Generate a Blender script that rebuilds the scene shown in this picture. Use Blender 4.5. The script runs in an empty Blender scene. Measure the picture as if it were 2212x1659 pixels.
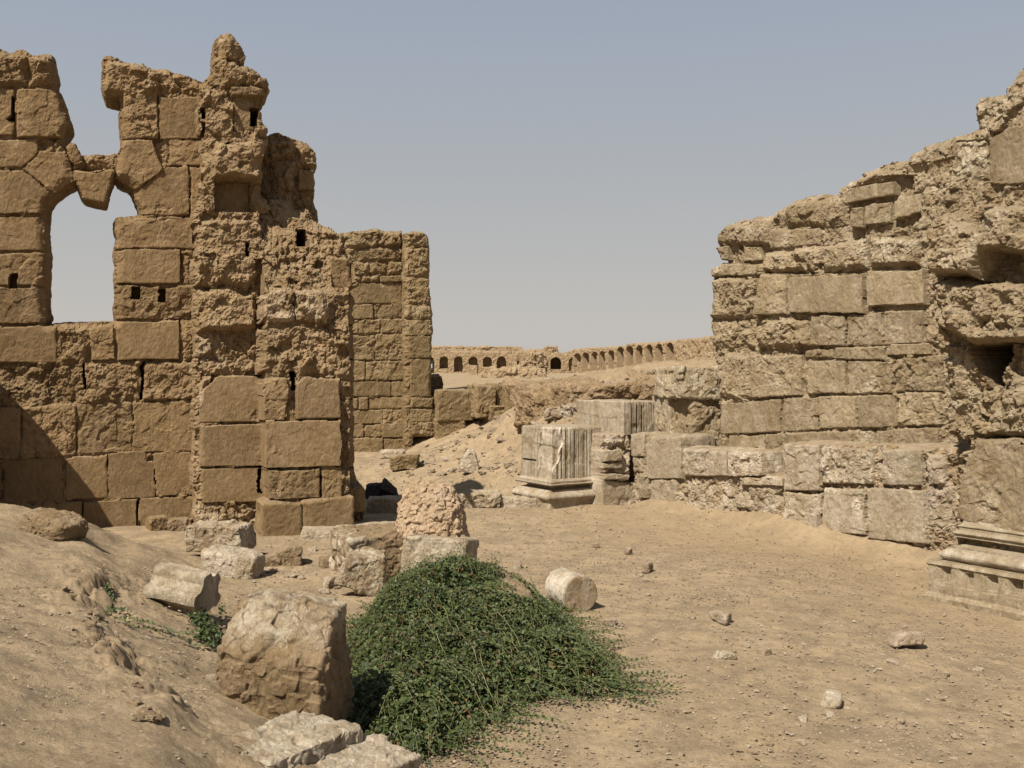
import bpy, math, random
import numpy as np
from math import radians, sin, cos, pi

# ------------------------------------------------------------------ camera, sky, sun, exposure
SC = bpy.context.scene
COL = SC.collection
F, CX, HY, EYE = 2170.0, 1106.0, 808.0, 2.0       # focal length and centre of the 2212 x 1659 view
cam = bpy.data.cameras.new('camera'); camo = bpy.data.objects.new('camera', cam); COL.objects.link(camo)
camo.location = (0, 0, EYE); camo.rotation_euler = (radians(90), 0, 0)
cam.sensor_width = 36; cam.lens = F / 2212 * 36; cam.shift_y = (HY - 829.5) / 2212
cam.clip_start = 0.1; cam.clip_end = 6000
SC.camera = camo
SUN_AZ, SUN_EL = radians(34), radians(51)          # the sun stands behind the camera, to its left
S_H = (-sin(SUN_AZ), -cos(SUN_AZ))
world = bpy.data.worlds.new('World'); SC.world = world; world.use_nodes = True
nt = world.node_tree; nt.nodes.clear()
def N(nt, t, **kw):
    n = nt.nodes.new(t)
    for k, v in kw.items(): setattr(n, k, v)
    return n
sky = N(nt, 'ShaderNodeTexSky'); sky.sky_type = 'NISHITA'; sky.sun_disc = False
sky.sun_elevation = SUN_EL; sky.sun_rotation = math.atan2(S_H[0], S_H[1]); sky.dust_density = 5; sky.air_density = 1.2
geo = N(nt, 'ShaderNodeTexCoord'); sep = N(nt, 'ShaderNodeSeparateXYZ')
nt.links.new(geo.outputs['Generated'], sep.inputs[0])
ramp = N(nt, 'ShaderNodeValToRGB'); nt.links.new(sep.outputs[2], ramp.inputs[0])
el = ramp.color_ramp.elements
el[0].position = 0.0; el[0].color = (5.9, 5.6, 5.25, 1)
el[1].position = 1.0; el[1].color = (1.6, 2.0, 2.7, 1)
for p, c in ((0.05, (5.75, 5.5, 5.2)), (0.12, (5.0, 4.95, 4.9)), (0.2, (4.4, 4.55, 4.75)), (0.3, (3.8, 4.2, 4.85)), (0.38, (3.35, 3.85, 4.75))):
    e = el.new(p); e.color = (*c, 1)
mixs = N(nt, 'ShaderNodeMix', data_type='RGBA'); mixs.inputs[0].default_value = 0.9
nt.links.new(sky.outputs[0], mixs.inputs[6]); nt.links.new(ramp.outputs[0], mixs.inputs[7])
bg = N(nt, 'ShaderNodeBackground'); bg.inputs[1].default_value = 0.0617
nt.links.new(mixs.outputs[2], bg.inputs[0])
wo = N(nt, 'ShaderNodeOutputWorld'); nt.links.new(bg.outputs[0], wo.inputs[0])
sun = bpy.data.lights.new('sun', 'SUN'); sun.energy = 5.0; sun.angle = radians(0.5); sun.color = (1.0, 0.93, 0.80)
suno = bpy.data.objects.new('sun', sun); COL.objects.link(suno)
suno.rotation_euler = (pi / 2 - SUN_EL, 0, math.atan2(-S_H[0], S_H[1]) + pi)
SC.view_settings.view_transform = 'Standard'; SC.view_settings.look = 'None'
SC.view_settings.exposure = 0.7; SC.view_settings.gamma = 1.0
SC.view_settings.use_curve_mapping = False
from mathutils import Vector, Matrix
sd_ = Vector((S_H[0] * cos(SUN_EL), S_H[1] * cos(SUN_EL), sin(SUN_EL)))
suno.rotation_euler = sd_.to_track_quat('Z', 'Y').to_euler()

ALB = .63      # all albedos were chosen for exposure 0
rng = np.random.default_rng(7)
random.seed(7)

# ------------------------------------------------------------------ noise
def _h(ix, iy, iz, seed):
    h = ix.astype(np.uint32) * np.uint32(374761393) + iy.astype(np.uint32) * np.uint32(668265263) + iz.astype(np.uint32) * np.uint32(2246822519) + np.uint32((seed * 3266489917) & 0xffffffff)
    h ^= h >> np.uint32(15); h *= np.uint32(2246822519); h ^= h >> np.uint32(13); h *= np.uint32(3266489917); h ^= h >> np.uint32(16)
    return h.astype(np.float32) * np.float32(1 / 4294967295.0)
def vn(x, y, z, seed=0):
    x = np.asarray(x, np.float64); y = np.asarray(y, np.float64); z = np.asarray(z, np.float64)
    x, y, z = np.broadcast_arrays(x, y, z)
    fx, fy, fz = np.floor(x), np.floor(y), np.floor(z)
    ix, iy, iz = fx.astype(np.int64), fy.astype(np.int64), fz.astype(np.int64)
    tx, ty, tz = [(t * t * (3 - 2 * t)).astype(np.float32) for t in (x - fx, y - fy, z - fz)]
    r = 0
    c = {}
    for a in (0, 1):
        for b in (0, 1):
            lo = _h(ix, iy + a, iz + b, seed); hi = _h(ix + 1, iy + a, iz + b, seed)
            c[a, b] = lo + (hi - lo) * tx
    p = c[0, 0] + (c[1, 0] - c[0, 0]) * ty; q = c[0, 1] + (c[1, 1] - c[0, 1]) * ty
    return (p + (q - p) * tz) * 2 - 1
def fbm(x, y, z, f, octv=4, seed=0, gain=.5, ridge=False):
    r = 0; a = 1.0; s = 0
    for i in range(octv):
        n = vn(x * f + 17.3 * i, y * f + 5.1 * i, z * f - 9.7 * i, seed + i * 13)
        if ridge: n = 1 - 2 * np.abs(n)
        r = r + a * n; s += a; a *= gain; f *= 2.13
    return r / s
def facets2(x, y, f, seed=0, tilt=1.0, k=26.):
    """broken-face relief: tilted plates meeting in soft creases; returns (height, edge distance, cell random)"""
    x = x * f; y = y * f
    ix = np.floor(x).astype(np.int64); iy = np.floor(y).astype(np.int64)
    d1 = np.full(x.shape, 9.0); d2 = np.full(x.shape, 9.0); hs = np.zeros(x.shape); ws = np.zeros(x.shape) + 1e-9; cr = np.zeros(x.shape)
    z0 = np.zeros_like(ix)
    for a in (-1, 0, 1):
        for b in (-1, 0, 1):
            cx = ix + a; cy = iy + b
            px = cx + _h(cx, cy, z0, seed); py = cy + _h(cx, cy, z0 + 1, seed)
            dx = x - px; dy = y - py; d = dx * dx + dy * dy
            hval = (_h(cx, cy, z0 + 2, seed) - .5) + tilt * (dx * (_h(cx, cy, z0 + 3, seed) - .5) + dy * (_h(cx, cy, z0 + 4, seed) - .5))
            w = np.exp(-k * d); hs += w * hval; ws += w
            m = d < d1
            d2 = np.where(m, d1, np.minimum(d2, d)); cr = np.where(m, _h(cx, cy, z0 + 5, seed), cr); d1 = np.where(m, d, d1)
    return hs / ws, np.sqrt(d2) - np.sqrt(d1), cr
def facets3(P, f, seed=0, tilt=1.0, k=26.):
    X = P * f; I = np.floor(X).astype(np.int64)
    hs = np.zeros(len(P)); ws = np.zeros(len(P)) + 1e-9
    for a in (-1, 0, 1):
        for b in (-1, 0, 1):
            for c in (-1, 0, 1):
                cx, cy, cz = I[:, 0] + a, I[:, 1] + b, I[:, 2] + c
                D = X - np.stack([cx + _h(cx, cy, cz, seed), cy + _h(cx, cy, cz, seed + 1), cz + _h(cx, cy, cz, seed + 2)], 1)
                hv = (_h(cx, cy, cz, seed + 3) - .5) + tilt * (D[:, 0] * (_h(cx, cy, cz, seed + 4) - .5) + D[:, 1] * (_h(cx, cy, cz, seed + 5) - .5) + D[:, 2] * (_h(cx, cy, cz, seed + 6) - .5))
                w = np.exp(-k * (D * D).sum(1)); hs += w * hv; ws += w
    return hs / ws
def sstep(a, b, x):
    t = np.clip((x - a) / (b - a), 0, 1); return t * t * (3 - 2 * t)
def sdf_poly(U, Z, poly):
    """signed distance, positive inside"""
    P = np.asarray(poly, float); d = np.full(U.shape, 1e9); ins = np.zeros(U.shape, bool)
    for i in range(len(P)):
        a = P[i]; b = P[(i + 1) % len(P)]; e = b - a; L = e @ e + 1e-12
        wu = U - a[0]; wz = Z - a[1]
        t = np.clip((wu * e[0] + wz * e[1]) / L, 0, 1)
        du = wu - t * e[0]; dz = wz - t * e[1]
        d = np.minimum(d, du * du + dz * dz)
        if abs(e[1]) > 1e-12:
            c = ((a[1] <= Z) != (b[1] <= Z)) & (U < a[0] + (Z - a[1]) / e[1] * e[0])
            ins ^= c
    d = np.sqrt(d)
    return np.where(ins, d, -d)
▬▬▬
- WHAT TO DO
The lines from the top of the data above through the one holding "from math import radians, sin, cos, pi" are to be repeated exactly, and only those, with no pictures.

- OUTPUT FOR THIS EXERCISE
Generate a Blender script that rebuilds the scene shown in this picture. Use Blender 4.5. The script runs in an empty Blender scene. Measure the picture as if it were 2212x1659 pixels.
import bpy, math, random
import numpy as np
from math import radians, sin, cos, pi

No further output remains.